Haris Epaminonda’s work transforms ordinary objects into abstract art

Haris Epaminonda wants her work to be timeless, but not in the sense of it enduring forever. In fact, she’d rather escape time entirely. The 37-year-old native of Cyprus collects found objects and frees them from their history by placing them in site-specific, deceptively simple installations. But first, she lives with them.

A vase, for instance, might sit on her desk at home for months before it enters one of her eerily sparse settings. “I turn these items I find back into some sort of abstract material, so that I can no longer define what it was that originally attracted me,” she says.

For nearly a decade, the Berlin-based artist has exhibited her uncanny installations around the world in a series of numbered shows that she refers to as “volumes.” She reached “Vol. XXII” in 2017; among the objects placed throughout the Aspen Art Museum were a small Japanese woodcarving of a goldfish, facing its reflection in a mirror; a dried palm leaf delicately hanging from a thin metal grid, casting a shadow on a sheet of gold foil; and a black porcelain vase, tucked in a corner on top of marble floor tiles and beneath a framed book page.

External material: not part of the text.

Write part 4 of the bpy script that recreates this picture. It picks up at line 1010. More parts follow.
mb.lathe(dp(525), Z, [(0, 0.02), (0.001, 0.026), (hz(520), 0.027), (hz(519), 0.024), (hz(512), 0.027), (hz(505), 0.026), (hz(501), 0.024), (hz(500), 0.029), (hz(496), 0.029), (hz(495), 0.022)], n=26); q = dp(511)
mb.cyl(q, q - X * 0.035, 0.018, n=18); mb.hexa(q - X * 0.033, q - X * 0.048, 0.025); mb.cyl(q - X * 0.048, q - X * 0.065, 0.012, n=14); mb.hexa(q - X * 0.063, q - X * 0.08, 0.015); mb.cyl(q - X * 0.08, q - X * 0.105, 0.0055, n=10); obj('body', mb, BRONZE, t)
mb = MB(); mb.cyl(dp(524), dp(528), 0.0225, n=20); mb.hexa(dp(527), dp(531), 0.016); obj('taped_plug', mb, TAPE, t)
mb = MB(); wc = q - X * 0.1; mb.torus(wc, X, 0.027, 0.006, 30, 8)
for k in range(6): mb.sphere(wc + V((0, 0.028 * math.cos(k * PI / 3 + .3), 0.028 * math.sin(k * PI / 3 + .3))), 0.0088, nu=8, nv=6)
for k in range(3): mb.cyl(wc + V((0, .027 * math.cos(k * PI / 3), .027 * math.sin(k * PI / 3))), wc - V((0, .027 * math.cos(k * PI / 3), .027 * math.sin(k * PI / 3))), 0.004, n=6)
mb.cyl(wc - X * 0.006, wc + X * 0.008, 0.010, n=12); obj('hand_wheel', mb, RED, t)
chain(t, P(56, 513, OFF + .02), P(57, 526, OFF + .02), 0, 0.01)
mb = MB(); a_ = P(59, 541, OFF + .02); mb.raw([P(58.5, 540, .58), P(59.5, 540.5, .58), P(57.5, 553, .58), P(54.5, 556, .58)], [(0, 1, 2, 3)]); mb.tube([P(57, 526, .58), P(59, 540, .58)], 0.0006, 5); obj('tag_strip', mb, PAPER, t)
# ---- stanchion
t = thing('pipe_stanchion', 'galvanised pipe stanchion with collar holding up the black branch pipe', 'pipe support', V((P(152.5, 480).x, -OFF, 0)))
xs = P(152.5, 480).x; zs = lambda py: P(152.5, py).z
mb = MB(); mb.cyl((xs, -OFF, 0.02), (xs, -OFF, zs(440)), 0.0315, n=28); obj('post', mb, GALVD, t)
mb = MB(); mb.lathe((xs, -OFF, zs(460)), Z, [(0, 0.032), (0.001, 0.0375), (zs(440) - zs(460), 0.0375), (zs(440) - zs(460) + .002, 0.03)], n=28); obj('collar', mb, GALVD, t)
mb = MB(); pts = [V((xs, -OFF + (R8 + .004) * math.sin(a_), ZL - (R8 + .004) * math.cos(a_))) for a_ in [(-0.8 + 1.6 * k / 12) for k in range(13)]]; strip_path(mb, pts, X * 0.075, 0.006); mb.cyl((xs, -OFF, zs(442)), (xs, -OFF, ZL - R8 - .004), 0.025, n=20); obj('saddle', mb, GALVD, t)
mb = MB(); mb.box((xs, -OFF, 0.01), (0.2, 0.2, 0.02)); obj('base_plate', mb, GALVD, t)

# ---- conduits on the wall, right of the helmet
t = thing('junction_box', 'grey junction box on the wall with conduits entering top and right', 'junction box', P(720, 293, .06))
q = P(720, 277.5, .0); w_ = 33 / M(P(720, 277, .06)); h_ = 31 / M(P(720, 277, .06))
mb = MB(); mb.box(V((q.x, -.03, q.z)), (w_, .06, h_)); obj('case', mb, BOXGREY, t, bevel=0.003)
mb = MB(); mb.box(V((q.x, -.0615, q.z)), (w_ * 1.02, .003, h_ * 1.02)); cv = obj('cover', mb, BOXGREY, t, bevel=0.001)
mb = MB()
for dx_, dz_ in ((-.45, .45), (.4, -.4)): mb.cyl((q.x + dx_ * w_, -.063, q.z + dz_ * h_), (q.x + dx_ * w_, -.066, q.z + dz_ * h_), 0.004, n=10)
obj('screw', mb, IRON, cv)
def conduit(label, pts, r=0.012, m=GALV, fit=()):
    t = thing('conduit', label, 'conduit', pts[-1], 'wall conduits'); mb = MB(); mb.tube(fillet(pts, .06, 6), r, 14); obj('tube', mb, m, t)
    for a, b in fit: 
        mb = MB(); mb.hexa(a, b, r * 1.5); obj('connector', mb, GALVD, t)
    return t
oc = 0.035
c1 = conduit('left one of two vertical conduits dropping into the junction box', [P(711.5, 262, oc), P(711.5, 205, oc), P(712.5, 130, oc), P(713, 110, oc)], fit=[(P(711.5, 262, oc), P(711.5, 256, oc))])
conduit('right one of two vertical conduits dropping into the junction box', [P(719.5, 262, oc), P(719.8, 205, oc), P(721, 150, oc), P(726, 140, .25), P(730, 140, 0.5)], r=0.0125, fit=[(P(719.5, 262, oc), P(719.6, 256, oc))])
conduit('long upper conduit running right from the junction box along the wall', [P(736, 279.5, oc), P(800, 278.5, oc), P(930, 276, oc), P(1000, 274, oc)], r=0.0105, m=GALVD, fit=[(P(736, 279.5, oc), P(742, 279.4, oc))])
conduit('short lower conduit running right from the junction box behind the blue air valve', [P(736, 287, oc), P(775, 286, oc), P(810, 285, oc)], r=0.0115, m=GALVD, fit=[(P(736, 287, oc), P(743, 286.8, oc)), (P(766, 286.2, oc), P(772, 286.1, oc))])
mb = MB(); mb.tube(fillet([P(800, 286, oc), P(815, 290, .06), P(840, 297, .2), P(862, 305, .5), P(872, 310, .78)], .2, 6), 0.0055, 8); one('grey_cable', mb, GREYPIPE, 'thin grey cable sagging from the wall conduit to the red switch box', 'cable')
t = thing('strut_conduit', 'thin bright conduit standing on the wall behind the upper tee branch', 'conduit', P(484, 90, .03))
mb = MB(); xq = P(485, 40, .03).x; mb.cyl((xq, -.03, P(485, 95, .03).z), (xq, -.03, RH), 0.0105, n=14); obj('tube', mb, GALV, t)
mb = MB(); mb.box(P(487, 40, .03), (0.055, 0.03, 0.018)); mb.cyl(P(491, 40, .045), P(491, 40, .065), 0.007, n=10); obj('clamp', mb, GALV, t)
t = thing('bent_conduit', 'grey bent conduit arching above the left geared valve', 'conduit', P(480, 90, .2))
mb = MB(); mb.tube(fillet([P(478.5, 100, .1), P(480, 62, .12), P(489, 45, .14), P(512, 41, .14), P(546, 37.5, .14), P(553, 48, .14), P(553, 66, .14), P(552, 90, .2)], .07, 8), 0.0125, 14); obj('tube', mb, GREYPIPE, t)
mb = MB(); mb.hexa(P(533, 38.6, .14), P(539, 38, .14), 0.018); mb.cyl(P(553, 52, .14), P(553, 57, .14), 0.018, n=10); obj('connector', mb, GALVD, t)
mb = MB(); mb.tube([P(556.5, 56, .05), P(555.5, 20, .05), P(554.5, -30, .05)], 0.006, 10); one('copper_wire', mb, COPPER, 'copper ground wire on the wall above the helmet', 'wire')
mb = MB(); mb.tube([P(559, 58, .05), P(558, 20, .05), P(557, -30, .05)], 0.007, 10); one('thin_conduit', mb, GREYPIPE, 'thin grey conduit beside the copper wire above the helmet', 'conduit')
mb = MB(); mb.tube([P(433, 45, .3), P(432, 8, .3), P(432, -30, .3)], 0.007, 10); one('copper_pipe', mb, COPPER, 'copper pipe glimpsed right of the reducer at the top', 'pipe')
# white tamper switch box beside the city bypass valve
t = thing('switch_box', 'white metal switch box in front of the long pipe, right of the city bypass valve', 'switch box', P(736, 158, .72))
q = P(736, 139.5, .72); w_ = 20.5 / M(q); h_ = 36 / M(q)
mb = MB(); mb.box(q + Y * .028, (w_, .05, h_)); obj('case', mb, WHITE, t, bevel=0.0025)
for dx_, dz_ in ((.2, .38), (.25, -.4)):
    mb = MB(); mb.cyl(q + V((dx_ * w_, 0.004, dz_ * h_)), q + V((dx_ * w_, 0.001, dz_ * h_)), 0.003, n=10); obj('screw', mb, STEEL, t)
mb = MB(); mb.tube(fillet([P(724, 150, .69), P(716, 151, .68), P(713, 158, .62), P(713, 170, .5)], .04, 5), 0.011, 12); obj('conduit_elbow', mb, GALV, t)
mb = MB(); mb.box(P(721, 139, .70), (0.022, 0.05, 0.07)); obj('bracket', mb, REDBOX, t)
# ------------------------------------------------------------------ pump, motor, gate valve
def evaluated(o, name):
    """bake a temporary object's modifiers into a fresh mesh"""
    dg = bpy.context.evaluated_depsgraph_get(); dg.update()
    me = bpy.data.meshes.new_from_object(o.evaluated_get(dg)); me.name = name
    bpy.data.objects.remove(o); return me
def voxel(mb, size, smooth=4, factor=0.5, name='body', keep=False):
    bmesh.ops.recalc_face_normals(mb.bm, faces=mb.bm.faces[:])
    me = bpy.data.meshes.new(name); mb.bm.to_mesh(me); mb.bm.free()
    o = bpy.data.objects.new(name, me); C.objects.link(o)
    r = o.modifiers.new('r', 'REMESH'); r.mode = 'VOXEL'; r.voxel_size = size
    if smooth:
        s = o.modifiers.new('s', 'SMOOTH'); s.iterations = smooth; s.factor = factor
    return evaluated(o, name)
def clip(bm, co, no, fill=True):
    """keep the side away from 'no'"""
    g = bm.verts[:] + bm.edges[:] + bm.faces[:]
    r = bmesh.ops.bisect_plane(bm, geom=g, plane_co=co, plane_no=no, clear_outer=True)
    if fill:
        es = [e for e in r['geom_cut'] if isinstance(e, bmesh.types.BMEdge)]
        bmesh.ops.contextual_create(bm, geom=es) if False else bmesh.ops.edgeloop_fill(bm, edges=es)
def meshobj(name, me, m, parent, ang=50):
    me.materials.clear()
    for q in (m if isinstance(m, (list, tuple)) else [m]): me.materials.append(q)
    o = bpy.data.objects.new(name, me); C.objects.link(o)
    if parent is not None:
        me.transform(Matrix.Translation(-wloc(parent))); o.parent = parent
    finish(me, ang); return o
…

Epaminonda’s choreography of space draws viewers into a visual dance, allowing them to slow down enough to consider her jarring, unexpected pairings. It’s a quality her work shares with that of one of her inspirations, the surrealist painter Giorgio de Chirico. “This place he has created gives you a tranquil feeling,” she says, “a feeling of mystery that you cannot resolve, like you’re diving into the unknown and into the unconscious.”